- _Exercise_: All of the data should be output character for character, except the pictures.

________________________________________

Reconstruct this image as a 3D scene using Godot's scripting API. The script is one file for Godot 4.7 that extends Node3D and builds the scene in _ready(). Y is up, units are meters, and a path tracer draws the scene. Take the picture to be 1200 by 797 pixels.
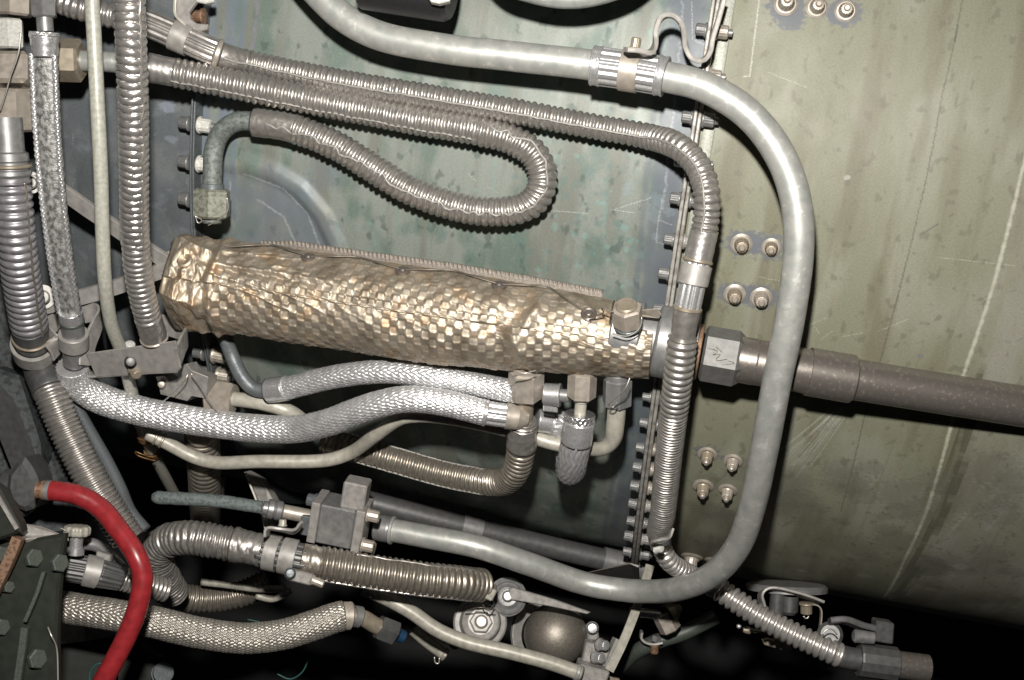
extends Node3D
# An aircraft engine bay, lit by one flash held above the lens. Units are metres; one pixel of the photograph is about one millimetre.
const D := 1.4
var AX: Vector3      # the casing's axis, and the frame round it
var E1: Vector3
var E2: Vector3
var OC := Vector3(0, 0.42078, -0.75)
const RC := 0.75
var M := {}
var root: Node3D
var base := Vector3.ZERO
var rng := RandomNumberGenerator.new()
var nz := FastNoiseLite.new()
var used := {}

# ---------------------------------------------------------------- places
func ray(x: float, y: float) -> Vector3:
	return Vector3((x - 600.0) / 1000.0, (398.5 - y) / 1000.0, -D).normalized()

func P(x: float, y: float, g: float) -> Vector3:      # a point g above the casing's skin
	var d := ray(x, y)
	var w := Vector3(0, 0, D) - OC
	var dp := d - AX * d.dot(AX)
	var wp := w - AX * w.dot(AX)
	var a := dp.dot(dp)
	var b := dp.dot(wp)
	var c := wp.dot(wp) - (RC + g) * (RC + g)
	var t := (-b - sqrt(maxf(b * b - a * c, 0.0))) / a
	return Vector3(0, 0, D) + d * t

func Q(x: float, y: float, z: float) -> Vector3:      # a point at a depth of its own
	return Vector3((x - 600.0) / 1000.0, (398.5 - y) / 1000.0, 0) * ((D - z) / D) + Vector3(0, 0, z)

func pix(p: Vector3) -> Vector2:
	var k := D / (D - p.z)
	return Vector2(600 + p.x * k * 1000, 398.5 - p.y * k * 1000)

func mm(p: Vector3) -> float:
	return (D - p.z) / D * 0.001

func cas(s: float, th: float, r: float) -> Vector3:   # a point of the casing by axial place, angle and radius
	return OC + AX * s + (E1 * cos(th) + E2 * sin(th)) * r

func sth(p: Vector3) -> Vector2:
	var q := p - OC
	return Vector2(q.dot(AX), atan2(q.dot(E2), q.dot(E1)))

func ring_at(s: float, r: float, y: float) -> float:  # the angle at which that ring shows at height y
	var lo := -1.35
	var hi := 0.6
	for i in 40:
		var m := (lo + hi) / 2
		if pix(cas(s, m, r)).y > y: lo = m
		else: hi = m
	return (lo + hi) / 2

func ov(f: Array) -> PackedVector3Array:
	var o := PackedVector3Array()
	for i in range(0, f.size(), 3): o.append(P(f[i], f[i + 1], f[i + 2]))
	return o

func zz(f: Array) -> PackedVector3Array:
	var o := PackedVector3Array()
	for i in range(0, f.size(), 3): o.append(Q(f[i], f[i + 1], f[i + 2]))
	return o

# ---------------------------------------------------------------- things and parts
func numbered(n: String) -> String:
	if not used.has(n):
		used[n] = 0
		return n
	used[n] += 1
	return "%s_%03d" % [n, used[n]]

func thing(called: String, label: String, category: String, at: Vector3, group := "") -> Node3D:
	root = Node3D.new()
	root.name = numbered(called)
	base = at
	root.position = at
	root.set_meta("label", label)
	root.set_meta("category", category)
	if group: root.set_meta("group", group)
	add_child(root)
	return root

func put(called: String, mesh: Mesh, mat: Material, parent: Node3D = null, label := "") -> MeshInstance3D:
	var o := MeshInstance3D.new()
	o.name = called
	o.mesh = mesh
	o.material_override = mat
	if parent == null:
		parent = root
		o.position = -base
	if label: o.set_meta("label", label)
	parent.add_child(o, true)
	return o

# ---------------------------------------------------------------- meshes
func grid(pos: PackedVector3Array, nu: int, nv: int, closed: bool, uvs := PackedVector2Array(), turned := false) -> ArrayMesh:
	# nu rows along, nv columns round (closed: the last column is the first one again)
	var nor := PackedVector3Array()
	nor.resize(pos.size())
	for i in nu:
		var ia := maxi(i - 1, 0) * nv
		var ib := mini(i + 1, nu - 1) * nv
		for j in nv:
			var ja := j - 1
			var jb := j + 1
			if closed:
				if ja < 0: ja = nv - 2
				if jb > nv - 1: jb = 1
			else:
				ja = maxi(ja, 0)
				jb = mini(jb, nv - 1)
			var n := (pos[ib + j] - pos[ia + j]).cross(pos[i * nv + jb] - pos[i * nv + ja])
			if turned: n = -n
			nor[i * nv + j] = n.normalized() if n.length_squared() > 1e-24 else Vector3(0, 0, 1)
	var idx := PackedInt32Array()
	idx.resize((nu - 1) * (nv - 1) * 6)
	var k := 0
	for i in nu - 1:
		for j in nv - 1:
			var a := i * nv + j
			var b := a + nv if turned else a + 1
			var c := a + 1 if turned else a + nv
			idx[k] = a; idx[k + 1] = b; idx[k + 2] = c
			idx[k + 3] = b; idx[k + 4] = a + nv + 1; idx[k + 5] = c
			k += 6
	var ar := []
	ar.resize(Mesh.ARRAY_MAX)
	ar[Mesh.ARRAY_VERTEX] = pos
	ar[Mesh.ARRAY_NORMAL] = nor
	ar[Mesh.ARRAY_INDEX] = idx
	if uvs.size(): ar[Mesh.ARRAY_TEX_UV] = uvs
	var m := ArrayMesh.new()
	m.add_surface_from_arrays(Mesh.PRIMITIVE_TRIANGLES, ar)
	return m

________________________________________

- _Finished exercise_:
Reconstruct this image as a 3D scene using Godot's scripting API. The script is one file for Godot 4.7 that extends Node3D and builds the scene in _ready(). Y is up, units are meters, and a path tracer draws the scene. Take the picture to be 1200 by 797 pixels.
extends Node3D
# An aircraft engine bay, lit by one flash held above the lens. Units are metres; one pixel of the photograph is about one millimetre.
const D := 1.4
var AX: Vector3      # the casing's axis, and the frame round it
var E1: Vector3
var E2: Vector3
var OC := Vector3(0, 0.42078, -0.75)
const RC := 0.75
var M := {}
var root: Node3D
var base := Vector3.ZERO
var rng := RandomNumberGenerator.new()
var nz := FastNoiseLite.new()
var used := {}

# ---------------------------------------------------------------- places
func ray(x: float, y: float) -> Vector3:
	return Vector3((x - 600.0) / 1000.0, (398.5 - y) / 1000.0, -D).normalized()

func P(x: float, y: float, g: float) -> Vector3:      # a point g above the casing's skin
	var d := ray(x, y)
	var w := Vector3(0, 0, D) - OC
	var dp := d - AX * d.dot(AX)
	var wp := w - AX * w.dot(AX)
	var a := dp.dot(dp)
	var b := dp.dot(wp)
	var c := wp.dot(wp) - (RC + g) * (RC + g)
	var t := (-b - sqrt(maxf(b * b - a * c, 0.0))) / a
	return Vector3(0, 0, D) + d * t

func Q(x: float, y: float, z: float) -> Vector3:      # a point at a depth of its own
	return Vector3((x - 600.0) / 1000.0, (398.5 - y) / 1000.0, 0) * ((D - z) / D) + Vector3(0, 0, z)

func pix(p: Vector3) -> Vector2:
	var k := D / (D - p.z)
	return Vector2(600 + p.x * k * 1000, 398.5 - p.y * k * 1000)

func mm(p: Vector3) -> float:
	return (D - p.z) / D * 0.001

func cas(s: float, th: float, r: float) -> Vector3:   # a point of the casing by axial place, angle and radius
	return OC + AX * s + (E1 * cos(th) + E2 * sin(th)) * r

func sth(p: Vector3) -> Vector2:
	var q := p - OC
	return Vector2(q.dot(AX), atan2(q.dot(E2), q.dot(E1)))

func ring_at(s: float, r: float, y: float) -> float:  # the angle at which that ring shows at height y
	var lo := -1.35
	var hi := 0.6
	for i in 40:
		var m := (lo + hi) / 2
		if pix(cas(s, m, r)).y > y: lo = m
		else: hi = m
	return (lo + hi) / 2

func ov(f: Array) -> PackedVector3Array:
	var o := PackedVector3Array()
	for i in range(0, f.size(), 3): o.append(P(f[i], f[i + 1], f[i + 2]))
	return o

func zz(f: Array) -> PackedVector3Array:
	var o := PackedVector3Array()
	for i in range(0, f.size(), 3): o.append(Q(f[i], f[i + 1], f[i + 2]))
	return o

# ---------------------------------------------------------------- things and parts
func numbered(n: String) -> String:
	if not used.has(n):
		used[n] = 0
		return n
	used[n] += 1
	return "%s_%03d" % [n, used[n]]

func thing(called: String, label: String, category: String, at: Vector3, group := "") -> Node3D:
	root = Node3D.new()
	root.name = numbered(called)
	base = at
	root.position = at
	root.set_meta("label", label)
	root.set_meta("category", category)
	if group: root.set_meta("group", group)
	add_child(root)
	return root

func put(called: String, mesh: Mesh, mat: Material, parent: Node3D = null, label := "") -> MeshInstance3D:
	var o := MeshInstance3D.new()
	o.name = called
	o.mesh = mesh
	o.material_override = mat
	if parent == null:
		parent = root
		o.position = -base
	if label: o.set_meta("label", label)
	parent.add_child(o, true)
	return o

# ---------------------------------------------------------------- meshes
func grid(pos: PackedVector3Array, nu: int, nv: int, closed: bool, uvs := PackedVector2Array(), turned := false) -> ArrayMesh:
	# nu rows along, nv columns round (closed: the last column is the first one again)
	var nor := PackedVector3Array()
	nor.resize(pos.size())
	for i in nu:
		var ia := maxi(i - 1, 0) * nv
		var ib := mini(i + 1, nu - 1) * nv
		for j in nv:
			var ja := j - 1
			var jb := j + 1
			if closed:
				if ja < 0: ja = nv - 2
				if jb > nv - 1: jb = 1
			else:
				ja = maxi(ja, 0)
				jb = mini(jb, nv - 1)
			var n := (pos[ib + j] - pos[ia + j]).cross(pos[i * nv + jb] - pos[i * nv + ja])
			if turned: n = -n
			nor[i * nv + j] = n.normalized() if n.length_squared() > 1e-24 else Vector3(0, 0, 1)
	var idx := PackedInt32Array()
	idx.resize((nu - 1) * (nv - 1) * 6)
	var k := 0
	for i in nu - 1:
		for j in nv - 1:
			var a := i * nv + j
			var b := a + nv if turned else a + 1
			var c := a + 1 if turned else a + nv
			idx[k] = a; idx[k + 1] = b; idx[k + 2] = c
			idx[k + 3] = b; idx[k + 4] = a + nv + 1; idx[k + 5] = c
			k += 6
	var ar := []
	ar.resize(Mesh.ARRAY_MAX)
	ar[Mesh.ARRAY_VERTEX] = pos
	ar[Mesh.ARRAY_NORMAL] = nor
	ar[Mesh.ARRAY_INDEX] = idx
	if uvs.size(): ar[Mesh.ARRAY_TEX_UV] = uvs
	var m := ArrayMesh.new()
	m.add_surface_from_arrays(Mesh.PRIMITIVE_TRIANGLES, ar)
	return m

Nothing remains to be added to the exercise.